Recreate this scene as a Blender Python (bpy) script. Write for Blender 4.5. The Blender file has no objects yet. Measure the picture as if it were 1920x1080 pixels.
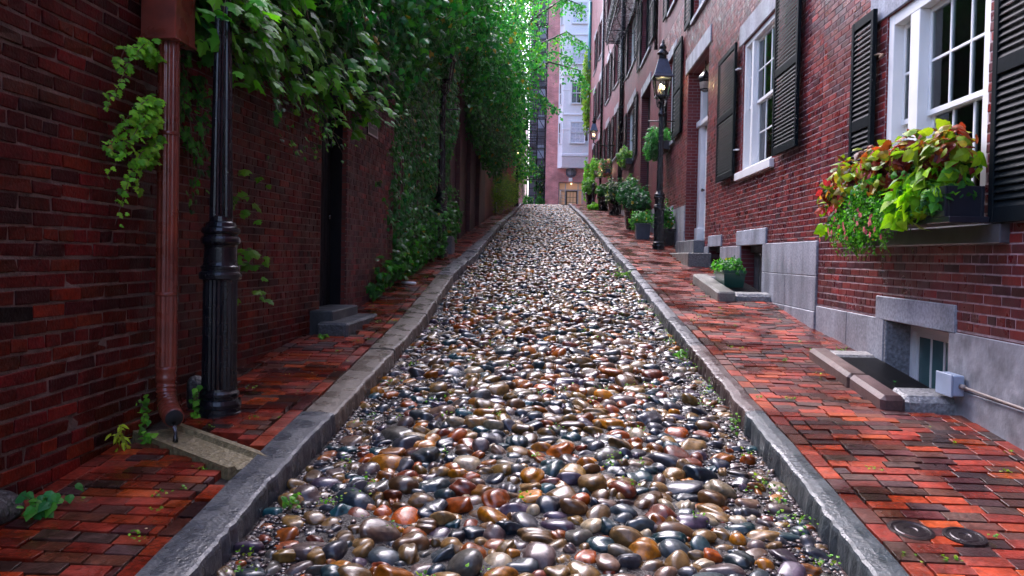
import bpy, math, random
import numpy as np
from math import pi, sin, cos, radians
random.seed(7); RNG = np.random.default_rng(11)
scene = bpy.context.scene
COL = scene.collection

# ------------------------------------------------------------------ camera
HAZE = 0.0002
S = 0.1025                                   # the hill's gradient
def make_camera():
    cam = bpy.data.cameras.new('camera'); co = bpy.data.objects.new('camera', cam); COL.objects.link(co)
    cam.sensor_width = 36; cam.lens = 1450/1920*36
    cam.shift_y = -0.01674; cam.clip_end = 2000; cam.clip_start = 0.05
    yaw, pitch, roll = radians(-3.095), radians(-1.2), radians(1.1)
    f = np.array([sin(yaw)*cos(pitch), cos(yaw)*cos(pitch), sin(pitch)])
    r0 = np.array([cos(yaw), -sin(yaw), 0.]); u0 = np.cross(r0, f)
    R = r0*cos(roll)+u0*sin(roll); U = -r0*sin(roll)+u0*cos(roll)
    from mathutils import Matrix
    co.matrix_world = Matrix(((R[0], U[0], -f[0], 0), (R[1], U[1], -f[1], 0), (R[2], U[2], -f[2], 1.6), (0, 0, 0, 1)))
    scene.camera = co
make_camera()

# ------------------------------------------------------------------ light
SUN_EL, SUN_AZ = 52, -22                     # degrees; azimuth from +Y towards +X
w = bpy.data.worlds.new('World'); scene.world = w; w.use_nodes = True
nt = w.node_tree; bg = nt.nodes['Background']
sky = nt.nodes.new('ShaderNodeTexSky'); sky.sky_type = 'NISHITA'; sky.sun_disc = False
sky.sun_elevation = radians(SUN_EL); sky.sun_rotation = radians(SUN_AZ)
sky.dust_density = 6; sky.air_density = 1.4; sky.altitude = 20
hs = nt.nodes.new('ShaderNodeHueSaturation'); hs.inputs['Saturation'].default_value = 0.9
tint = nt.nodes.new('ShaderNodeMix'); tint.data_type = 'RGBA'; tint.blend_type = 'MULTIPLY'; tint.inputs[0].default_value = 1; tint.inputs[7].default_value = (.94, .96, 1.24, 1)
nt.links.new(sky.outputs[0], hs.inputs['Color']); nt.links.new(hs.outputs[0], tint.inputs[6]); nt.links.new(tint.outputs[2], bg.inputs[0]); bg.inputs[1].default_value = 0.15
sl = bpy.data.lights.new('sun', 'SUN'); sl.energy = 0.5; sl.angle = radians(35); sl.color = (.95, .97, 1)
so = bpy.data.objects.new('sun', sl); COL.objects.link(so)
from mathutils import Vector
sd = Vector((sin(radians(SUN_AZ))*cos(radians(SUN_EL)), cos(radians(SUN_AZ))*cos(radians(SUN_EL)), sin(radians(SUN_EL))))
so.rotation_euler = (-sd).to_track_quat('-Z', 'Y').to_euler(); so.location = (0, 0, 30)
scene.view_settings.view_transform = 'Standard'; scene.view_settings.look = 'None'
scene.view_settings.exposure = 2.05; scene.view_settings.gamma = 1
scene.render.engine = 'CYCLES'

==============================

Return to the listing above and set it down exactly, leaving out its pictures.

- [Output of the exercise]
Recreate this scene as a Blender Python (bpy) script. Write for Blender 4.5. The Blender file has no objects yet. Measure the picture as if it were 1920x1080 pixels.
import bpy, math, random
import numpy as np
from math import pi, sin, cos, radians
random.seed(7); RNG = np.random.default_rng(11)
scene = bpy.context.scene
COL = scene.collection

# ------------------------------------------------------------------ camera
HAZE = 0.0002
S = 0.1025                                   # the hill's gradient
def make_camera():
    cam = bpy.data.cameras.new('camera'); co = bpy.data.objects.new('camera', cam); COL.objects.link(co)
    cam.sensor_width = 36; cam.lens = 1450/1920*36
    cam.shift_y = -0.01674; cam.clip_end = 2000; cam.clip_start = 0.05
    yaw, pitch, roll = radians(-3.095), radians(-1.2), radians(1.1)
    f = np.array([sin(yaw)*cos(pitch), cos(yaw)*cos(pitch), sin(pitch)])
    r0 = np.array([cos(yaw), -sin(yaw), 0.]); u0 = np.cross(r0, f)
    R = r0*cos(roll)+u0*sin(roll); U = -r0*sin(roll)+u0*cos(roll)
    from mathutils import Matrix
    co.matrix_world = Matrix(((R[0], U[0], -f[0], 0), (R[1], U[1], -f[1], 0), (R[2], U[2], -f[2], 1.6), (0, 0, 0, 1)))
    scene.camera = co
make_camera()

# ------------------------------------------------------------------ light
SUN_EL, SUN_AZ = 52, -22                     # degrees; azimuth from +Y towards +X
w = bpy.data.worlds.new('World'); scene.world = w; w.use_nodes = True
nt = w.node_tree; bg = nt.nodes['Background']
sky = nt.nodes.new('ShaderNodeTexSky'); sky.sky_type = 'NISHITA'; sky.sun_disc = False
sky.sun_elevation = radians(SUN_EL); sky.sun_rotation = radians(SUN_AZ)
sky.dust_density = 6; sky.air_density = 1.4; sky.altitude = 20
hs = nt.nodes.new('ShaderNodeHueSaturation'); hs.inputs['Saturation'].default_value = 0.9
tint = nt.nodes.new('ShaderNodeMix'); tint.data_type = 'RGBA'; tint.blend_type = 'MULTIPLY'; tint.inputs[0].default_value = 1; tint.inputs[7].default_value = (.94, .96, 1.24, 1)
nt.links.new(sky.outputs[0], hs.inputs['Color']); nt.links.new(hs.outputs[0], tint.inputs[6]); nt.links.new(tint.outputs[2], bg.inputs[0]); bg.inputs[1].default_value = 0.15
sl = bpy.data.lights.new('sun', 'SUN'); sl.energy = 0.5; sl.angle = radians(35); sl.color = (.95, .97, 1)
so = bpy.data.objects.new('sun', sl); COL.objects.link(so)
from mathutils import Vector
sd = Vector((sin(radians(SUN_AZ))*cos(radians(SUN_EL)), cos(radians(SUN_AZ))*cos(radians(SUN_EL)), sin(radians(SUN_EL))))
so.rotation_euler = (-sd).to_track_quat('-Z', 'Y').to_euler(); so.location = (0, 0, 30)
scene.view_settings.view_transform = 'Standard'; scene.view_settings.look = 'None'
scene.view_settings.exposure = 2.05; scene.view_settings.gamma = 1
scene.render.engine = 'CYCLES'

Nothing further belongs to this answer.